# YOUR GOAL
Return the material word for word. Do not include pictures.

##### MATERIAL PROVIDED #####

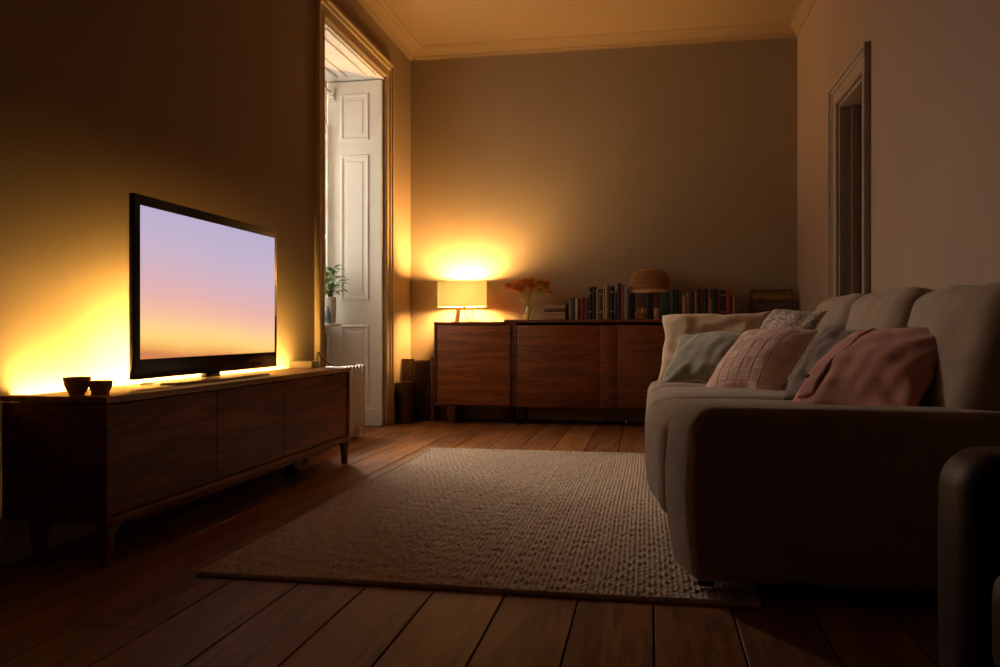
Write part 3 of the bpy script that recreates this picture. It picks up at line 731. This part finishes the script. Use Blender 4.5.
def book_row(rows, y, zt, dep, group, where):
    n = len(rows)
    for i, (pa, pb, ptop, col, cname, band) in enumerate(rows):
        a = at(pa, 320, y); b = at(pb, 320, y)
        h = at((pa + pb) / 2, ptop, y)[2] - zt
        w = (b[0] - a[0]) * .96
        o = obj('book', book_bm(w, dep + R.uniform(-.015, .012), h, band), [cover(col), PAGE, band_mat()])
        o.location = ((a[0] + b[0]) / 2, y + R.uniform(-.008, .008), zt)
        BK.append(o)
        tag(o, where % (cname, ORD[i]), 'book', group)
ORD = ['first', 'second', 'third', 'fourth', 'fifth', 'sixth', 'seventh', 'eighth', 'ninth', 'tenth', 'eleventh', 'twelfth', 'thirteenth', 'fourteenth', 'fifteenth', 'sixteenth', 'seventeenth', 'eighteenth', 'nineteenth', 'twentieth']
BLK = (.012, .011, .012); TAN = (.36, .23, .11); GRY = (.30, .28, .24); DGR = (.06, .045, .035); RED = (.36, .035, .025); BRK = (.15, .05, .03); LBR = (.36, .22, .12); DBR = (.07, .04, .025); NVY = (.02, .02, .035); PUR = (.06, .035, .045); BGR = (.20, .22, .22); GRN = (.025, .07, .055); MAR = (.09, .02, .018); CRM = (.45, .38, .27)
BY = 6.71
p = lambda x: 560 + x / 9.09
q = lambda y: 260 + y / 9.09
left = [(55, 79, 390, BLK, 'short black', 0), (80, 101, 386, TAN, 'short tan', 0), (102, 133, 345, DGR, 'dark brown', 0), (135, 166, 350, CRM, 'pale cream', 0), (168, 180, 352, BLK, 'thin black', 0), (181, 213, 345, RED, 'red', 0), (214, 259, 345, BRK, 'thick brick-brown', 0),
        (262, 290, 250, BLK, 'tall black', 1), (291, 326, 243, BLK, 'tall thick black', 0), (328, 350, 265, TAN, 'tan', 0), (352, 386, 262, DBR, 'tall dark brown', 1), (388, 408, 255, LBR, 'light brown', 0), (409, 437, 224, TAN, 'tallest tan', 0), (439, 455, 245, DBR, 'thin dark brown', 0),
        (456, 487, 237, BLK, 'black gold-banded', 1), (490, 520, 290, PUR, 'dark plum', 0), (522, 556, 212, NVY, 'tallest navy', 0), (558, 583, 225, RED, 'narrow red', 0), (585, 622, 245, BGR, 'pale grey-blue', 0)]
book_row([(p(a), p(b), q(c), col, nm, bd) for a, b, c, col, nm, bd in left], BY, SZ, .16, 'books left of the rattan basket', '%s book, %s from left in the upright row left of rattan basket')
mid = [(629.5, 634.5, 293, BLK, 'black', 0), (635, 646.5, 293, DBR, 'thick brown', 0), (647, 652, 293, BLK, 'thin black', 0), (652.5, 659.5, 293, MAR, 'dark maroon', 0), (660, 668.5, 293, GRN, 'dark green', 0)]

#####

# EXERCISE RESPONSE
Write part 3 of the bpy script that recreates this picture. It picks up at line 731. This part finishes the script. Use Blender 4.5.
def book_row(rows, y, zt, dep, group, where):
    n = len(rows)
    for i, (pa, pb, ptop, col, cname, band) in enumerate(rows):
        a = at(pa, 320, y); b = at(pb, 320, y)
        h = at((pa + pb) / 2, ptop, y)[2] - zt
        w = (b[0] - a[0]) * .96
        o = obj('book', book_bm(w, dep + R.uniform(-.015, .012), h, band), [cover(col), PAGE, band_mat()])
        o.location = ((a[0] + b[0]) / 2, y + R.uniform(-.008, .008), zt)
        BK.append(o)
        tag(o, where % (cname, ORD[i]), 'book', group)
ORD = ['first', 'second', 'third', 'fourth', 'fifth', 'sixth', 'seventh', 'eighth', 'ninth', 'tenth', 'eleventh', 'twelfth', 'thirteenth', 'fourteenth', 'fifteenth', 'sixteenth', 'seventeenth', 'eighteenth', 'nineteenth', 'twentieth']
BLK = (.012, .011, .012); TAN = (.36, .23, .11); GRY = (.30, .28, .24); DGR = (.06, .045, .035); RED = (.36, .035, .025); BRK = (.15, .05, .03); LBR = (.36, .22, .12); DBR = (.07, .04, .025); NVY = (.02, .02, .035); PUR = (.06, .035, .045); BGR = (.20, .22, .22); GRN = (.025, .07, .055); MAR = (.09, .02, .018); CRM = (.45, .38, .27)
BY = 6.71
p = lambda x: 560 + x / 9.09
q = lambda y: 260 + y / 9.09
left = [(55, 79, 390, BLK, 'short black', 0), (80, 101, 386, TAN, 'short tan', 0), (102, 133, 345, DGR, 'dark brown', 0), (135, 166, 350, CRM, 'pale cream', 0), (168, 180, 352, BLK, 'thin black', 0), (181, 213, 345, RED, 'red', 0), (214, 259, 345, BRK, 'thick brick-brown', 0),
        (262, 290, 250, BLK, 'tall black', 1), (291, 326, 243, BLK, 'tall thick black', 0), (328, 350, 265, TAN, 'tan', 0), (352, 386, 262, DBR, 'tall dark brown', 1), (388, 408, 255, LBR, 'light brown', 0), (409, 437, 224, TAN, 'tallest tan', 0), (439, 455, 245, DBR, 'thin dark brown', 0),
        (456, 487, 237, BLK, 'black gold-banded', 1), (490, 520, 290, PUR, 'dark plum', 0), (522, 556, 212, NVY, 'tallest navy', 0), (558, 583, 225, RED, 'narrow red', 0), (585, 622, 245, BGR, 'pale grey-blue', 0)]
book_row([(p(a), p(b), q(c), col, nm, bd) for a, b, c, col, nm, bd in left], BY, SZ, .16, 'books left of the rattan basket', '%s book, %s from left in the upright row left of rattan basket')
mid = [(629.5, 634.5, 293, BLK, 'black', 0), (635, 646.5, 293, DBR, 'thick brown', 0), (647, 652, 293, BLK, 'thin black', 0), (652.5, 659.5, 293, MAR, 'dark maroon', 0), (660, 668.5, 293, GRN, 'dark green', 0)]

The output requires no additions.